Hedge funds net-sell US stocks as shorts surge 2.4x

Hedge funds were net sellers of US equities in the week of June 12-18, ending a four-week buying streak as short activity ran about 2.4 times long buying.

Goldman Sachs prime brokerage data show hedge funds moved to net sellers of US equities in the week of June 12-18, ending four weeks of net buying. Short-selling activity accelerated and ran roughly 2.4 times the level of long buying.

Macro-focused products, including indices and ETFs, recorded their first net outflows in five weeks, with short positions outnumbering longs at about a 2.4:1 ratio.

At the single-stock level, hedge funds were net sellers for a second consecutive week, though the volume of single-stock selling was modest compared with the rise in shorting.

Short interest within ETFs was concentrated in technology exposures and Asia-Pacific strategies. Some covering occurred in ETFs tied to financials, healthcare and credit-linked products.

Regionally, net selling was concentrated in North America and Europe. Developed Asia registered more resilient flows and less pronounced net selling.

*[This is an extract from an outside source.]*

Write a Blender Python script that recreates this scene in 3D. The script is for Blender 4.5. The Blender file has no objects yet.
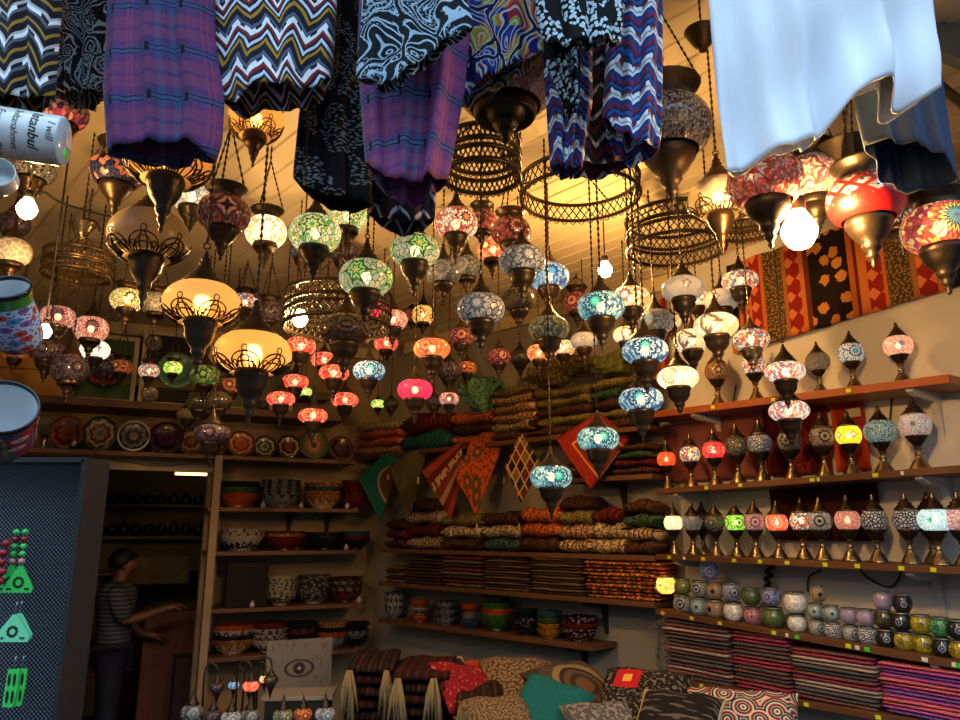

Sector flows showed information technology and industrials as the main sources of net selling, while financials, materials and energy recorded net buying.

Fundamental long-short equity strategies outperformed broader global equity benchmarks in the same week. The long-to-short balance on fundamental positions remained near historic highs.

Overall leverage in US long/short strategies fell to one of its lowest readings of the past year, while net leverage remained around the 74th percentile.

Short exposure increased in higher-valuation areas such as technology, gross exposure was trimmed and certain long positions were maintained.